Questo spaccato di «gigan­ti» isolati è emerso dalla minuziosa indagine commissionata dal Comune di Rivalta alla società Polinomia di Milano. Uno studio che prende in esa­me le strutture e i flussi di merci che transitano in uno dei più importanti snodi com­merciali piemontesi. Anzi, il «nodo» per antonomasia, se­condo i sostenitori della Torino-Lione. «Abbiamo commis­sionato questo studio - spiega il sindaco di Rivalta, Amalia Neirotti - per capire il valore strategico dell'area che comprende lo scalo ferroviario, il Sito e il Caat in relazione al­l'ipotesi Tav. Ciò che è emer­so ci aiuterà ad esprimere la nostra posizione sul progetto dell'alta velocità, partendo da dati concreti».

 

E i dati sono quelli elabora­ti dall'ingegner Andrea Debernardi, consulente tecnico della Comunità Montana dell'Osservatorio sulla Tav, esperto di ingegneria dei tra­sporti. Per conoscere i flussi merci del Sito, si è dovuto affi­dare ad una tesi di laurea, per­ché non esistono registrazio­ni aggiornate in tempo reale.

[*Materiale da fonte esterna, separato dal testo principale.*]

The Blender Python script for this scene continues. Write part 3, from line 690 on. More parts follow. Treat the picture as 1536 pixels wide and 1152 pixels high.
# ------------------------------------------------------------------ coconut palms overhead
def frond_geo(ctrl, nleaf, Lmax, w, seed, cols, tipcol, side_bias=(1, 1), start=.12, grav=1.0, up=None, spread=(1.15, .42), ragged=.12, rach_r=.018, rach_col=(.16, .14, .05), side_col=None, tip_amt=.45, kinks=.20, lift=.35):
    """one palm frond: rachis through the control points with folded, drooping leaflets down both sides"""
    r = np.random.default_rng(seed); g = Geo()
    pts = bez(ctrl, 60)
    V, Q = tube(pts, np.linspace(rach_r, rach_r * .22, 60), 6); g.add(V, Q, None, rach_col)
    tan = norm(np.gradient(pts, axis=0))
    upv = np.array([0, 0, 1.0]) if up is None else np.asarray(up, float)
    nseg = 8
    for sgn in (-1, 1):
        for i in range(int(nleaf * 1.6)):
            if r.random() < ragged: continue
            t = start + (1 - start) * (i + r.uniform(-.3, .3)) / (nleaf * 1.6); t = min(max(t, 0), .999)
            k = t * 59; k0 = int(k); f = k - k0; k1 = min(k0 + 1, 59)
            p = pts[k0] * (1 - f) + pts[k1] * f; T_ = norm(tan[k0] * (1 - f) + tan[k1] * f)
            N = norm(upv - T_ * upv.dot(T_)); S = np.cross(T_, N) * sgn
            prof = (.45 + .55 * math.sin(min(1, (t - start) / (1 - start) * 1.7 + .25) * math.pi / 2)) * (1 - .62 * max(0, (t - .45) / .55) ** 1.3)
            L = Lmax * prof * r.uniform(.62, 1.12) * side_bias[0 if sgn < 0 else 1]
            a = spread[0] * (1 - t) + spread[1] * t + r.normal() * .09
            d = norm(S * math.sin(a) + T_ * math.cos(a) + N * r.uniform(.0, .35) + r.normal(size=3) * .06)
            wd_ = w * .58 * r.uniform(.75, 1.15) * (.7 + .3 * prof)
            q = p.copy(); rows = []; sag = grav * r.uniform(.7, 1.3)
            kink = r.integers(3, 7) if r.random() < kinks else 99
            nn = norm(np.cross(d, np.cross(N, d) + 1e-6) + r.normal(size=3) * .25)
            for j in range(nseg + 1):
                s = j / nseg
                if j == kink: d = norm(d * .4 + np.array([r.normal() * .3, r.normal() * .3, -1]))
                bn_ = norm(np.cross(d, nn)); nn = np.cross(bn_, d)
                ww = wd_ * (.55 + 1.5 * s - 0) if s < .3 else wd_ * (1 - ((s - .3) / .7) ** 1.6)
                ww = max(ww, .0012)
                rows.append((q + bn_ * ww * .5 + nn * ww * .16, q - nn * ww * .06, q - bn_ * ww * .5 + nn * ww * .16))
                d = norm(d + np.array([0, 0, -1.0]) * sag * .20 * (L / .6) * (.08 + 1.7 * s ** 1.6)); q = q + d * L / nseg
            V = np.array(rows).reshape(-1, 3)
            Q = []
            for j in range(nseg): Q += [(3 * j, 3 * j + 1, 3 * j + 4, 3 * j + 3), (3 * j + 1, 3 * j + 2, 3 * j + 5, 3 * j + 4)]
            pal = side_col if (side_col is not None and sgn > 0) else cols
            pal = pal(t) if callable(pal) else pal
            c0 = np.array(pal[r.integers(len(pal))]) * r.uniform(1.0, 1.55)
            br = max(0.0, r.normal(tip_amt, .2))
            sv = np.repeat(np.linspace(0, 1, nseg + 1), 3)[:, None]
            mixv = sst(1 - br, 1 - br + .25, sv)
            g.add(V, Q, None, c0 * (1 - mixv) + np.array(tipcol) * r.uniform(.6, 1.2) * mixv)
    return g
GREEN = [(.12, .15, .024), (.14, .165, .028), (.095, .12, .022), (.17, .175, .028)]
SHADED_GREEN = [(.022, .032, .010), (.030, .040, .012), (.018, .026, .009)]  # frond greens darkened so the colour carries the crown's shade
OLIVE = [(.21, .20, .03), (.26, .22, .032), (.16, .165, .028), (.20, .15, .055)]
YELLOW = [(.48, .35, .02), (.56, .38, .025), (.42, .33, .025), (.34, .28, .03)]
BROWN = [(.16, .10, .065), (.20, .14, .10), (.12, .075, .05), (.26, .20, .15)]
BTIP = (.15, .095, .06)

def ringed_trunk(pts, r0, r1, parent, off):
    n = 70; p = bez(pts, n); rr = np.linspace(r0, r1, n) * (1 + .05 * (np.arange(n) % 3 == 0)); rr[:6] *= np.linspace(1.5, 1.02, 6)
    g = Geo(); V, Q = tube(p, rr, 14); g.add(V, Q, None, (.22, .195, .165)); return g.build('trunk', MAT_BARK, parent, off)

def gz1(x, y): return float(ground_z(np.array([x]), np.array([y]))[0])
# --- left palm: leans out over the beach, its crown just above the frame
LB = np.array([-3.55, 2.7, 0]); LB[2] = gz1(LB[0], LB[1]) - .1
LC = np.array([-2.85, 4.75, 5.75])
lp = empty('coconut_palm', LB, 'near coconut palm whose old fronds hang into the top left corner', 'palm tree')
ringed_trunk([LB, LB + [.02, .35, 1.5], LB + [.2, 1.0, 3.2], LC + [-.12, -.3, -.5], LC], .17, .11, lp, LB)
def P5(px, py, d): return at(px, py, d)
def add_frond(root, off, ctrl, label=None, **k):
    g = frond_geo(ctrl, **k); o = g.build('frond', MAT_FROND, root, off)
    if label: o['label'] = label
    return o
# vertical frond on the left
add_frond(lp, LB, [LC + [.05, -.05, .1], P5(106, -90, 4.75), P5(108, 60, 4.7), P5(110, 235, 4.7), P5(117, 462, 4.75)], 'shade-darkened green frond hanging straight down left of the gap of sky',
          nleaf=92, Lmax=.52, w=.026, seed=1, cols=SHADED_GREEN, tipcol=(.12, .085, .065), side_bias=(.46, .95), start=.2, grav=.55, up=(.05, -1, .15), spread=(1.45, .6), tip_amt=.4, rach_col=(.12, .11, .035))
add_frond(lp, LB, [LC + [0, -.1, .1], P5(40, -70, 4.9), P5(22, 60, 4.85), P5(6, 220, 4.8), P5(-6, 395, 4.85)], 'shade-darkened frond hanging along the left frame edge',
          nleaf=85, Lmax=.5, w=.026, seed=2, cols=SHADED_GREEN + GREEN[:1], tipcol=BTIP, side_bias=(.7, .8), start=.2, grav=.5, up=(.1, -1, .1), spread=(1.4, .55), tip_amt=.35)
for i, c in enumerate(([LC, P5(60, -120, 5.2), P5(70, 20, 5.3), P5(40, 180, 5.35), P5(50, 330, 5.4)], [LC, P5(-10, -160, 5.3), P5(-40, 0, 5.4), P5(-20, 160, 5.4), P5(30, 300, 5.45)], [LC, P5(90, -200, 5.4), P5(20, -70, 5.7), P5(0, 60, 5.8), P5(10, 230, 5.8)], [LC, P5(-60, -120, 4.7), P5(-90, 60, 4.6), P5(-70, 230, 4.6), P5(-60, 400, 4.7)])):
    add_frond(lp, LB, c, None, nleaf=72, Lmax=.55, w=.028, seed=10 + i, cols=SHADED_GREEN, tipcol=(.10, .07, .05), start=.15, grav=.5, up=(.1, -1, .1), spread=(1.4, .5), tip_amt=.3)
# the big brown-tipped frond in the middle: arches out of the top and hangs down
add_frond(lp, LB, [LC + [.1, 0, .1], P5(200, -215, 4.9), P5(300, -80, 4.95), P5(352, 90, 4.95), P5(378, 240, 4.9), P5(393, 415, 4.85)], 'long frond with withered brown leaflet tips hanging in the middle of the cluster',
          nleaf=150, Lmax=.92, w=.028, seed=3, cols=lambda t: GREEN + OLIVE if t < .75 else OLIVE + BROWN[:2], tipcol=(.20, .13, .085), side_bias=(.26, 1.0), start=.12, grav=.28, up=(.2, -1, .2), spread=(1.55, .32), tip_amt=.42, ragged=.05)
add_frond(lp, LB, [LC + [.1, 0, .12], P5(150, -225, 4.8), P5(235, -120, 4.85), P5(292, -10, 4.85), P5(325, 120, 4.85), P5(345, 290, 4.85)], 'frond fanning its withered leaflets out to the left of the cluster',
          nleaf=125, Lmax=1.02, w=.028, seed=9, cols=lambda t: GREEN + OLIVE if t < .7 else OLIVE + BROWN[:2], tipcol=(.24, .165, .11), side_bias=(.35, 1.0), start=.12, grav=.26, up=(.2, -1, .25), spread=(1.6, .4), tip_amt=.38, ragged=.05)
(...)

Un'anomalia riconosciuta da­gli stessi dirigenti. «Essendo una struttura aperta, senza accessi controllati - dice il pro­fessionista - non è possibile fa­re un "check-in" e un "check-out" delle merci». Ma è il mito della «sinergia» a sbriciolarsi sotto la dura realtà dei nume­ri. «Di tutte le merci in ingresso al Sito - afferma Debernardi - solo il 3% proviene dalle rotaie. Mentre in uscita non c'è un solo grammo destinato alla ferrovia».

 

Conoscere i dati delle fer­rovia, invece, è stata una mis­sione impossibile. «Nonostan­te tutti i solleciti - ammette - mi sono dovuto affidare ai vo­lumi del 1999. Di ufficiale non c'è altro». Per rendersi conto di ciò che accade allo scalo, basta soffermarsi qualche ora, parlare con i ferrovieri. L'unica parte in attività è la zona logistica, dove c'è movi­mento di merci, ma è sotto il controllo di operatori priva­ti. La movimentazione dei convogli, nell'area ferrovia­ria, è quasi assente. «È una struttura obsoleta, organiz­zata con tecnologie antieconomiche», sentenzia Debernardi nel suo studio. Anzi, uno scalo nato già vecchio nei lontani Anni 70.